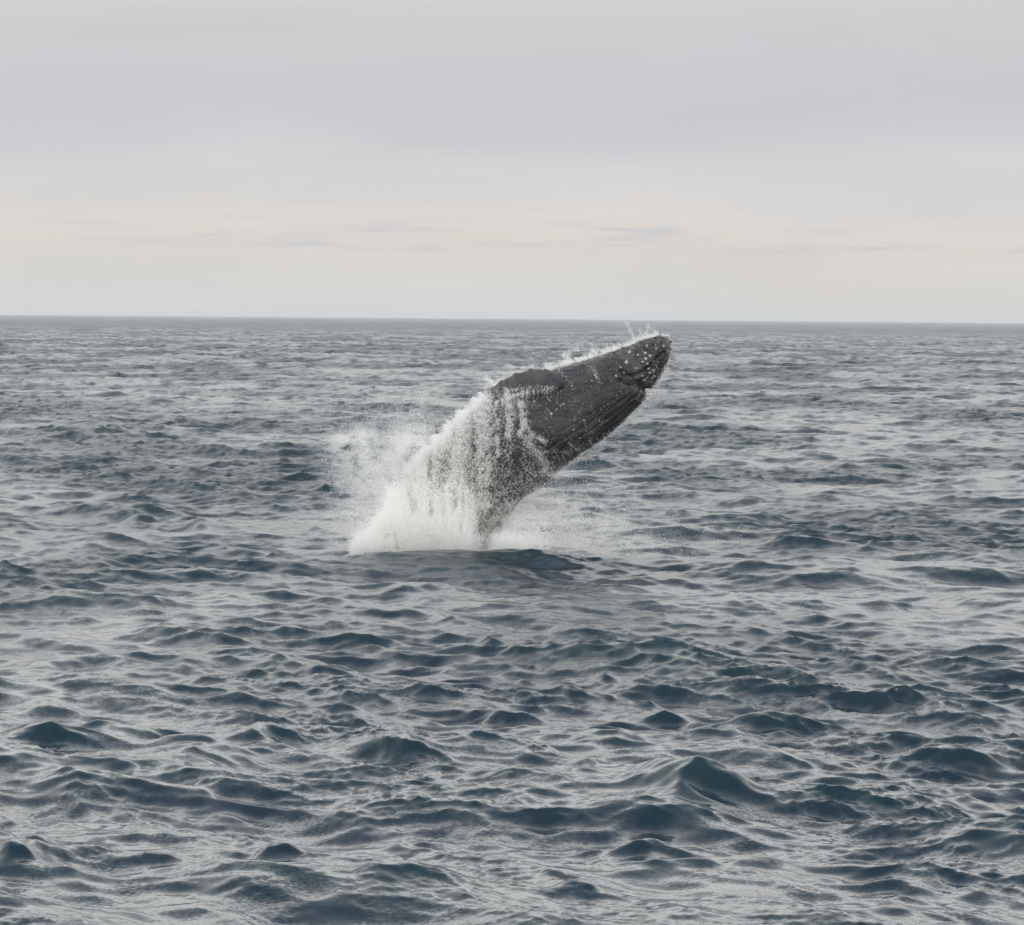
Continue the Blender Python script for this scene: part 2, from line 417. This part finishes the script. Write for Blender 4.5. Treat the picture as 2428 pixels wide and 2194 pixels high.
def body_pts(u, th, detail=True):
    """u in 0..1 along the body from the snout, th angle from the back (0) round the camera side (pi/2) to the belly (pi)"""
    t = u * (NS - 1); i = np.clip(t.astype(int), 0, NS - 2); f = (t - i)[:, None]
    q = STN[i] * (1 - f) + STN[i + 1] * f
    cx, cz = (q[:, 0] + q[:, 2]) / 2, (q[:, 1] + q[:, 3]) / 2
    ax, az = (q[:, 0] - q[:, 2]) / 2, (q[:, 1] - q[:, 3]) / 2
    hh = np.hypot(ax, az); wdt = hh * q[:, 4]
    ct, st_ = np.cos(th), np.sin(th)
    sw = np.sign(st_) * np.abs(st_) ** 0.92
    k = 1.0
    flat = smooth(.28, .0, u)                              # flat-topped rostrum
    ctt = np.sign(ct) * np.abs(ct) ** (1.0)
    P = np.stack([cx + ax * ctt * k, WHALE_Y + 0 * cx - wdt * sw * (1 + .10 * flat * (ct > 0) * ct), cz + az * ctt * k], 1)
    N = np.stack([ax / hh * ct, -st_, az / hh * ct], 1)
    if detail:
        px, py = to_px(np.stack([P[:, 0], np.full(len(P), WHALE_Y), P[:, 2]], 1))
        d = np.zeros(len(P))
        # throat pleats
        arc = np.abs(th) * hh
        reg = smooth(1.75, 2.1, np.abs(th)) * smooth(.13, .2, u) * (1 - smooth(.62, .74, u))
        d += -0.022 * reg * (np.abs(np.sin(np.abs(th) * 17 + .4 * NZ(np.stack([u * 9, th, th * 0], 1), 2))) ** 6)
        # mouth line and the fold behind the jaw
        dm = seg_dist(px, py, MOUTH)
        side = smooth(.15, .45, np.abs(st_))
        d += -0.07 * np.exp(-(dm / 2.6) ** 2) * side
        d += 0.03 * np.exp(-((dm - 9) / 7) ** 2) * side * smooth(.0, .05, u)
        dn = seg_dist(px, py, [(1512, 908), (1522, 920), (1536, 930), (1550, 934)])
        d += -0.17 * np.exp(-(dn / 7.0) ** 2) * smooth(1.2, 2.4, np.abs(th))
        # ridge of muscle and folds on the flank
        df = seg_dist(px, py, [(1440, 868), (1452, 882), (1462, 902), (1480, 912), (1500, 915)])
        d += -0.035 * np.exp(-(df / 4.0) ** 2) * side
        df = seg_dist(px, py, [(1330, 880), (1380, 866), (1440, 848), (1490, 852)])
        d += 0.03 * np.exp(-(df / 5.0) ** 2) * side
        d += 0.12 * (NZ(P * 0.9 + 40, 3) - .5) + 0.09 * (NZ(P * 2.8, 3) - .5) + 0.022 * (NZ2(P * 11, 2) - .5)
        amp = np.clip(hh / 0.6, 0.15, 1)
        P = P + N * (d * amp)[:, None]
    return P, N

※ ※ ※

• GOAL:
Restate the whole of the material word for word without the pictures.

• ANSWER IN FULL:
Continue the Blender Python script for this scene: part 2, from line 417. This part finishes the script. Write for Blender 4.5. Treat the picture as 2428 pixels wide and 2194 pixels high.
def body_pts(u, th, detail=True):
    """u in 0..1 along the body from the snout, th angle from the back (0) round the camera side (pi/2) to the belly (pi)"""
    t = u * (NS - 1); i = np.clip(t.astype(int), 0, NS - 2); f = (t - i)[:, None]
    q = STN[i] * (1 - f) + STN[i + 1] * f
    cx, cz = (q[:, 0] + q[:, 2]) / 2, (q[:, 1] + q[:, 3]) / 2
    ax, az = (q[:, 0] - q[:, 2]) / 2, (q[:, 1] - q[:, 3]) / 2
    hh = np.hypot(ax, az); wdt = hh * q[:, 4]
    ct, st_ = np.cos(th), np.sin(th)
    sw = np.sign(st_) * np.abs(st_) ** 0.92
    k = 1.0
    flat = smooth(.28, .0, u)                              # flat-topped rostrum
    ctt = np.sign(ct) * np.abs(ct) ** (1.0)
    P = np.stack([cx + ax * ctt * k, WHALE_Y + 0 * cx - wdt * sw * (1 + .10 * flat * (ct > 0) * ct), cz + az * ctt * k], 1)
    N = np.stack([ax / hh * ct, -st_, az / hh * ct], 1)
    if detail:
        px, py = to_px(np.stack([P[:, 0], np.full(len(P), WHALE_Y), P[:, 2]], 1))
        d = np.zeros(len(P))
        # throat pleats
        arc = np.abs(th) * hh
        reg = smooth(1.75, 2.1, np.abs(th)) * smooth(.13, .2, u) * (1 - smooth(.62, .74, u))
        d += -0.022 * reg * (np.abs(np.sin(np.abs(th) * 17 + .4 * NZ(np.stack([u * 9, th, th * 0], 1), 2))) ** 6)
        # mouth line and the fold behind the jaw
        dm = seg_dist(px, py, MOUTH)
        side = smooth(.15, .45, np.abs(st_))
        d += -0.07 * np.exp(-(dm / 2.6) ** 2) * side
        d += 0.03 * np.exp(-((dm - 9) / 7) ** 2) * side * smooth(.0, .05, u)
        dn = seg_dist(px, py, [(1512, 908), (1522, 920), (1536, 930), (1550, 934)])
        d += -0.17 * np.exp(-(dn / 7.0) ** 2) * smooth(1.2, 2.4, np.abs(th))
        # ridge of muscle and folds on the flank
        df = seg_dist(px, py, [(1440, 868), (1452, 882), (1462, 902), (1480, 912), (1500, 915)])
        d += -0.035 * np.exp(-(df / 4.0) ** 2) * side
        df = seg_dist(px, py, [(1330, 880), (1380, 866), (1440, 848), (1490, 852)])
        d += 0.03 * np.exp(-(df / 5.0) ** 2) * side
        d += 0.12 * (NZ(P * 0.9 + 40, 3) - .5) + 0.09 * (NZ(P * 2.8, 3) - .5) + 0.022 * (NZ2(P * 11, 2) - .5)
        amp = np.clip(hh / 0.6, 0.15, 1)
        P = P + N * (d * amp)[:, None]
    return P, N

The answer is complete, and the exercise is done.